● **What this task involves**
Include the line containing "COL = scene.collection" and all lines before it, repeated exactly from the listing below, without pictures.

● **Collected material**
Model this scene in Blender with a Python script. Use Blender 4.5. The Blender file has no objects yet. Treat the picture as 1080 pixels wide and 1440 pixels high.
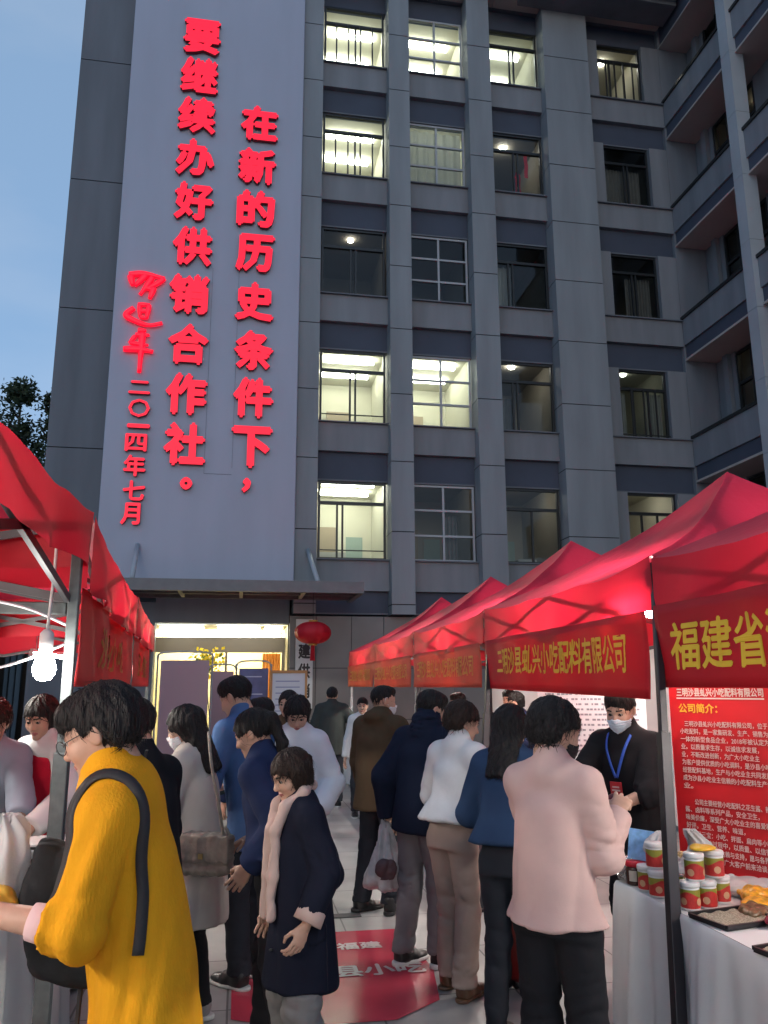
import bpy, math, random
import numpy as np
from mathutils import Matrix, Vector
random.seed(7); np.random.seed(7)
rad = math.radians
scene = bpy.context.scene
COL = scene.collection

# ------------------------------------------------------------------ camera
def make_camera():
    pit, yaw, roll = rad(12.19), rad(10.11), rad(-0.22)
    cy, sy, cp, sp = math.cos(yaw), math.sin(yaw), math.cos(pit), math.sin(pit)
    F = Vector((sy*cp, cy*cp, sp)); R0 = Vector((cy, -sy, 0)); U0 = R0.cross(F)
    R = math.cos(roll)*R0 + math.sin(roll)*U0
    U = -math.sin(roll)*R0 + math.cos(roll)*U0
    cd = bpy.data.cameras.new("camera"); co = bpy.data.objects.new("camera", cd); COL.objects.link(co)
    m = Matrix.Identity(4)
    for i in range(3):
        m[i][0], m[i][1], m[i][2] = R[i], U[i], -F[i]
    m.translation = Vector((0, 0, 1.68))
    co.matrix_world = m
    cd.sensor_fit = 'VERTICAL'; cd.sensor_height = 36; cd.lens = 1130/1440*36
    cd.clip_start = 0.05; cd.clip_end = 3000
    scene.camera = co
make_camera()

# ------------------------------------------------------------------ world, sun, exposure
SUN_EL, SUN_ROT = 10.0, 185.0
w = bpy.data.worlds.new("World"); scene.world = w; w.use_nodes = True
nt = w.node_tree; bg = nt.nodes["Background"]
sky = nt.nodes.new("ShaderNodeTexSky"); sky.sky_type = 'NISHITA'; sky.sun_disc = False
sky.sun_elevation = rad(SUN_EL); sky.sun_rotation = rad(SUN_ROT)
sky.air_density = 1.0; sky.dust_density = 0.6; sky.ozone_density = 4.0
veil = nt.nodes.new("ShaderNodeMix"); veil.data_type = 'RGBA'; veil.inputs[0].default_value = .82     # thin dusk overcast over the clear sky
nt.links.new(sky.outputs[0], veil.inputs[6]); veil.inputs[7].default_value = (.82, 1.24, 1.80, 1)
wtc = nt.nodes.new("ShaderNodeTexCoord"); wmp = nt.nodes.new("ShaderNodeMapping"); wmp.inputs["Scale"].default_value = (1, 1, 2.5); nt.links.new(wtc.outputs["Generated"], wmp.inputs[0])
wnz = nt.nodes.new("ShaderNodeTexNoise"); wnz.inputs["Scale"].default_value = 3.2; wnz.inputs["Detail"].default_value = 5; nt.links.new(wmp.outputs[0], wnz.inputs[0])
wrm = nt.nodes.new("ShaderNodeMapRange"); wrm.inputs[1].default_value = .42; wrm.inputs[2].default_value = .68; wrm.inputs[3].default_value = 0; wrm.inputs[4].default_value = .45; nt.links.new(wnz.outputs[0], wrm.inputs[0])
cl = nt.nodes.new("ShaderNodeMix"); cl.data_type = 'RGBA'; cl.inputs[6].default_value = (.82, 1.24, 1.80, 1); cl.inputs[7].default_value = (1.35, 1.60, 1.95, 1); nt.links.new(wrm.outputs[0], cl.inputs[0]); nt.links.new(cl.outputs[2], veil.inputs[7])
nt.links.new(veil.outputs[2], bg.inputs[0]); bg.inputs[1].default_value = 0.10
sl = bpy.data.lights.new("sun", 'SUN'); sl.energy = 0.05; sl.angle = rad(15); sl.color = (1, .9, .8)
so = bpy.data.objects.new("sun", sl); COL.objects.link(so)
_d = Vector((math.sin(rad(SUN_ROT))*math.cos(rad(SUN_EL)), math.cos(rad(SUN_ROT))*math.cos(rad(SUN_EL)), math.sin(rad(SUN_EL))))
so.rotation_euler = _d.to_track_quat('Z', 'Y').to_euler()
scene.view_settings.view_transform = 'Standard'; scene.view_settings.look = 'None'
scene.view_settings.exposure = 1.78; scene.view_settings.gamma = 1
scene.render.engine = 'CYCLES'
scene.cycles.use_denoising = True
scene.cycles.max_bounces = 6; scene.cycles.diffuse_bounces = 3; scene.cycles.glossy_bounces = 3
scene.cycles.transmission_bounces = 4; scene.cycles.transparent_max_bounces = 12
scene.cycles.sample_clamp_indirect = 6; scene.cycles.caustics_reflective = False; scene.cycles.caustics_refractive = False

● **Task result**
Model this scene in Blender with a Python script. Use Blender 4.5. The Blender file has no objects yet. Treat the picture as 1080 pixels wide and 1440 pixels high.
import bpy, math, random
import numpy as np
from mathutils import Matrix, Vector
random.seed(7); np.random.seed(7)
rad = math.radians
scene = bpy.context.scene
COL = scene.collection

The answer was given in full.